I. Visión de Extremadura
Hay en España un territorio desviado de la ruta de los turistas, en
cierto modo desconocido e impenetrable. Sólo se ven allí terrenos de
cultivo, sierras de pastoreo y algunas minas de poco renombre.
Es la comarca que une a Extremadura con Andalucía, país tan bello
como sugerente, que ahora estimo recorrer con el alma abierta a las
grandes recordaciones históricas. Por aquí pasaban, en efecto, los
soldados y capitanes de Extremadura buscando el glorioso valle del
Guadalquivir y los muelles de Sevilla, donde las galeras de empinada
popa reclutaban a todos los hombres de buena voluntad que soñasen con el
oro y la gloria de las Indias.
Por estos montes de encinas y olivos, gratos a la vid, transitaban
los conquistadores a lomo de sus ágiles caballos, portando su espada y
su rodela, y allá dentro del pecho un animoso corazón.

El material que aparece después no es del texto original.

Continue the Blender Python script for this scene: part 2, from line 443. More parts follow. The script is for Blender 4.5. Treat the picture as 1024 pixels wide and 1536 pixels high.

Los llanos y las dehesas de Extremadura llenáronse un día de
fastuosas revelaciones; hasta el país escondido y mediterráneo había
llegado la buena nueva, y en la Tierra de Barros, en la Serena, en
Cáceres, en Trujillo, los hidalgos de templada musculatura y lanza en
astillero comentaban bajo los portales: «Allá abajo, hacia Sevilla, hay
banderas donde engancharse para las empresas del Nuevo Mundo... ¡Todo
lleno de oro y plata y perlas preciosas!»
Mientras el tren me lleva a Extremadura, es imposible librar a la
mente de la obsesión de América; los objetos modernos tratan de llamarme
y no lo consiguen. La Historia se sube, en ocasiones, a la cabeza con
la misma aptitud delirante que un vino rancio. Veo los pueblos y los
hombres cuotidianos; las máquinas a vapor y los artefactos científicos
de un coto minero; los periódicos y los trajes me hablan con obstinación
de los afanes contemporáneos, y yo insisto, a pesar de todo, en
transportarme a la época de los conquistadores.